Let’s start with the monster. “I Will Possess Your Heart,” the lead single of Death Cab for Cutie’s new album, is nothing short of mammoth. Following in the footsteps of great long tracks by Yo La Tengo and Built to Spill, it starts slow, small and simple, and builds in a seemingly endless fashion before revealing front man Ben Gibbard’s vocals, alone in the spotlight as he inhabits the mind of a stalker unwilling to let the love of his life go. It is chilling in its build, its reveal, its march down from the zenith. In a stretch of eight-and-a-half minutes, Death Cab has found its artistic drive again.
When the band made the leap to a major label after success on The O.C. and prominence as Seth Cohen’s favorite band, they stumbled slightly with their 2005 release Plans, though they achieved hits in “Soul Meets Body” and “I Will Follow You Into the Dark.” Something was off: The bigger budget hadn’t given rise to a new approach or a growing sound.
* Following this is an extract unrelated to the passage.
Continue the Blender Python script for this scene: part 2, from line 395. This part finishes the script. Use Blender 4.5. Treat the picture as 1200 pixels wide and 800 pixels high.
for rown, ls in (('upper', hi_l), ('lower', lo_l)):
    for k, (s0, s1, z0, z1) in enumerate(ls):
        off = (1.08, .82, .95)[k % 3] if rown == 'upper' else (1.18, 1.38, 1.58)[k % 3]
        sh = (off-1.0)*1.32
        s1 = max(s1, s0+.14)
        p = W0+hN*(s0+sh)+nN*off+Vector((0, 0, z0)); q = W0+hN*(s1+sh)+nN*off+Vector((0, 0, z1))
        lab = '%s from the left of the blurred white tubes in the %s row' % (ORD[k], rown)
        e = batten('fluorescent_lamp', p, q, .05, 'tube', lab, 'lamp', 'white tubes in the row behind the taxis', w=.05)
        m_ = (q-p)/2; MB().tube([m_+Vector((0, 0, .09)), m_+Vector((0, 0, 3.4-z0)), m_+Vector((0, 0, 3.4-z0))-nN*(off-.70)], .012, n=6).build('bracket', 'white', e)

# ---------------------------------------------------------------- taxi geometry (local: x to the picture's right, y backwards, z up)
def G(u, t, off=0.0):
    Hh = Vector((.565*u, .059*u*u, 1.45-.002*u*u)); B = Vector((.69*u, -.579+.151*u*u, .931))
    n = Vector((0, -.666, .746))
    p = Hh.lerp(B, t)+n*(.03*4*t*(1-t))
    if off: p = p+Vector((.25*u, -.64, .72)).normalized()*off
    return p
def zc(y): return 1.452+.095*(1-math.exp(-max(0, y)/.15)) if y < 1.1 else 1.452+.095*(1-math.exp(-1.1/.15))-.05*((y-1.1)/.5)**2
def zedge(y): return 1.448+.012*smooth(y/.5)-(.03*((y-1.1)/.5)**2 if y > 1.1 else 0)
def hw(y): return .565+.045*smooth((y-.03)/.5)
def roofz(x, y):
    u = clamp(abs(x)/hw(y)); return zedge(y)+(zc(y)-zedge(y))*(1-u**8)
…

The band just put their normal sounds to tape. No artistic risk, no artistic reward. Three years later, they’ve emerged from a difficult and diverse studio experience with an album that propels them off a creative cliff.
Narrow Stairs is not a happy record by any stretch of the imagination, filled to the brim with dark lyrics and darker characters. Even the most upbeat track, “No Sunlight,” declares an absence of light and optimism. On Plans, the band sounded completely clean; all of their parts were fully polished and easily digested. Narrow Stairs sees the band’s music careening around, letting the echoes of their instruments hang in the air. It is a grittier, dirtier record that sounds as though it has taken a few punches.
Gibbard has always had a knack for heavy-handed, overly dreamy lyrics (see “Marching Bands of Manhattan” or “Crooked Teeth”), but here he mostly remains grounded, forming a wide range of dark characters. He shifts through a strong-headed stalker, a friend of a broken-hearted woman (“Your New Twin Sized Bed”), and a man watching a woman marry the wrong guy (“Cath…”). All of these narrators are anonymous, but Gibbard finds a way to once again develop characters in the way he used to have mastered (see “Styrofoam Plates”).
The sequence of the record is not unlike the trajectory of the sound in that mammoth second track, “I Will Possess Your Heart.” The first four songs bleed into each other fantastically, but then in “Talking Bird” and “You Can Do Better Than Me” the band gets a little bored, even while Gibbard’s lyrics delve deep. It helps that those two tracks are two of the shortest on the album, as they head into a five-track closing sequence that ends the record on just as high of a creative note as it started.
Even with those few blemishes, the album is held together by its travel down a darker path, one that the band previously seemed content to stare at, unable to walk down. They suffered from stagnation on their previous few releases, but here they’ve regained momentum. Perhaps it was a critical backlash against Gibbard’s voice or the band’s inevitable super-saturation in pop culture with their previous hits, but something made these men focus. Hard. It’s certainly paid off, with an almost spotless record that eases Death Cab out of their comfort zone. Hopefully they’ll continue down this more dangerous road, because adventurous music is so much better than the same sounds over and over, and on Narrow Stairs Death Cab have finally embraced that fact.